Forum Moderators: open
In one of the most significant moves yet in the growing push toward service interoperability on the Web, tech giant Yahoo announced Thursday that it is supporting the OpenID 2.0 standard for a universal Internet log-in.Yahoo, which counts its registered users at 248 million worldwide, says that supporting OpenID will mean that OpenID-compatible accounts are available to a total of 368 million Web users. When Yahoo's support of OpenID goes live, starting with a public beta launch on January 30, this will mean that a Yahoo ID can be consolidated into an OpenID account that will be valid at all partner sites.
Yahoo Supports OpenID 2.0 Standard Single Log Ins [news.com]
However, this news item makes it sounds like Yahoo won't be accepting OpenIDs where they currently use YahooIDs - they'll just be letting people use their YahooIDs as OpenIDs. That's nowhere near as useful.
I'll wait and see what actually happens on 2008-01-30.
...what would you propose instead of one centralized password...? ... Then people will just keep them written down on a piece of paper under their keyboard.
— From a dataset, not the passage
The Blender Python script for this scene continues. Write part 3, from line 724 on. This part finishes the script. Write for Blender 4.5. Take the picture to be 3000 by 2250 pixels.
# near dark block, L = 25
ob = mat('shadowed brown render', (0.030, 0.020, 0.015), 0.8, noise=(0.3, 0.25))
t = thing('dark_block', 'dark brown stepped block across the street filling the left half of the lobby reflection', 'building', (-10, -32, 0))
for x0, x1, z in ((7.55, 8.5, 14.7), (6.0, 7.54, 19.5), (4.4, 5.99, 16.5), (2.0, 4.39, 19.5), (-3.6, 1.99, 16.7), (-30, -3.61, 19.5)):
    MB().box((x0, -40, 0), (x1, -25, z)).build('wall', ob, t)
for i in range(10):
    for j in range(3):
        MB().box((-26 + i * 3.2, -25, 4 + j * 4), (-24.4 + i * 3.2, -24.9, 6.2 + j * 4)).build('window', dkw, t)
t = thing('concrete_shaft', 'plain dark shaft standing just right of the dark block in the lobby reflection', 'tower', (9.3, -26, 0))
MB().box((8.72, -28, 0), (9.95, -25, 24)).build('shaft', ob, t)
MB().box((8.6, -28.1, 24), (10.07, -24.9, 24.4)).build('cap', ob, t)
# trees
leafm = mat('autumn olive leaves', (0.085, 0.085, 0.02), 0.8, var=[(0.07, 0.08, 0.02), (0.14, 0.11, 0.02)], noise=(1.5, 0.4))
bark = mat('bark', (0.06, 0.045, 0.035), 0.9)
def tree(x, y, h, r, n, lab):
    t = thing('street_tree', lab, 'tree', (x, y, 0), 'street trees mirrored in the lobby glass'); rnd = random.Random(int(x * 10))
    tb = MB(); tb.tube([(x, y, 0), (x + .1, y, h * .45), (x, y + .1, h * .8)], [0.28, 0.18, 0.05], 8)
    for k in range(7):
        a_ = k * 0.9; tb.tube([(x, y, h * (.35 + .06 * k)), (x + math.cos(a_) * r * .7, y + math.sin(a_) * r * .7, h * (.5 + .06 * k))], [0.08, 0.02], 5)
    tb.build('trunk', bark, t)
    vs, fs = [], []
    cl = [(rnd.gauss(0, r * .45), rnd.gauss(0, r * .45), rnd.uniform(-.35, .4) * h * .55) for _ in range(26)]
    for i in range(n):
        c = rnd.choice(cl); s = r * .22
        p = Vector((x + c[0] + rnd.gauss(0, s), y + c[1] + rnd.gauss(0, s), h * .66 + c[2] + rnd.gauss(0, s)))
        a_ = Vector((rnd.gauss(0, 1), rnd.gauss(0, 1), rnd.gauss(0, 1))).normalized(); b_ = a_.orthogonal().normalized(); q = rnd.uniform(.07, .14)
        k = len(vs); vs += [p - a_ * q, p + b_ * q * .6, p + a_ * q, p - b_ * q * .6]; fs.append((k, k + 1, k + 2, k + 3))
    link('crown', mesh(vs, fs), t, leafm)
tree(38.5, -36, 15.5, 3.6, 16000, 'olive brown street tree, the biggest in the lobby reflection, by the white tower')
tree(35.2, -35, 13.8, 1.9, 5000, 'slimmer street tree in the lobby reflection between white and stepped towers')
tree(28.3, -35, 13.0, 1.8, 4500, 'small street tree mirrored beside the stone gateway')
Now every janitor and passerby is more dangerous than your "hackers".
Janitors can't hit 1,000,000 houses in an afternoon. 15-25 tops and the chances that they find the pieces of paper with the passwords are, let's be fair, 10%.
If you can't delegate from Yahoo to another server, then this is brain-dead: all it takes is two sites to refuse to delegate and you're stuck with two logins - bye bye Single Sign-on.